Wednesday, August 12, 2009

The Fed's Been Busy

When Ben Bernanke isn't busy giving interviews to 60 Minutes to shore up his image just in time for his reappointment, or inventing new liquidity schemes to prop up the global economy, or negotiating against Cerberus in the Extended Stay Bankruptcy owing to the Fed's kindly acquisition of a bunch of crappy Bear Stearns assets that JP Morgan didn't want, it occasionally still meets to set interest rate policy. Today happens to be one of those days. So while we wait for the Fed's statement on interest rate policy, shall we take a moment to review how much the Fed's role has changed in the past two years?

Back in the old days (i.e. pre-mid 2007), the Fed was tasked with implementing monetary policy to help ease the economy through the ups and downs of the business cycle by setting a target for the fed funds rate. The Fed could buy or sell treasuries outright when necessary, but mostly would stick to mundane daily repo operations to help guide the fed funds rate to its target. Since mid-2007, when it began to dawn on Mr. Bernanke that maybe, just maybe, the subprime meltdown was not contained, he began what amounted to an unprecedented change in the Fed's directive. He introduced a series of new liquidity mechanisms aiming to provide cheap financing to our beleaguered banking institutions that could no longer find suckers to finance their risky investments at affordable rates. He facilitated the bailout of Bear Stearns by JP Morgan by offering a $30 billion loan, where the Fed bears the risk of $29 billion in losses, if they arise (see Extended Stay Bankrupcy above if you still believe that the Fed won't take any losses.) He opened up the discount window to the few dealers chosen to survive post-Lehman Apocalypse until the market recovered a bit. He engineered several bailouts of AIG, an insurance company over whom it had no jurisdiction, where the Fed now bears the risk of billions in losses unless, by some miracle it turns out that AIG really was solvent and can break itself into a million little pieces and has enough left over to pay back the Fed. He began a program of quantitative easing, where the Fed has agreed to massive outright purchases of Treasuries and Agencies in order to keep interest rates low so that the fragile recovery (or whatever it is) isn't stunted. Did I cover everything? Feel free to chime in if I've forgotten a few monumental changes.

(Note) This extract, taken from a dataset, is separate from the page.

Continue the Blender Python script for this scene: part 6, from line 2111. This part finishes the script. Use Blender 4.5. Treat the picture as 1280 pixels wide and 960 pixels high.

So does anyone even care anymore about the Fed's boring announcements on interest rate policy? Does it even matter that rates are zero, in the face of all of the other interventions mentioned above? Certainly, if the Fed buys into the "green shoots" theory of our economic recovery, then perhaps the announcement today will hint at an end to quantitative easing and the nearing of the end of its zero interest rate policy. But why would it take the risk of squashing the nascent recovery? Better to sit tight and let the market breathe and enjoy the uptick. After all, fewer midnight frantic phone calls from bankers equals a happier wife.

1 comment:

Mr Wrightwood said...

They're going to be even busier if they ever try to unwind their inventory!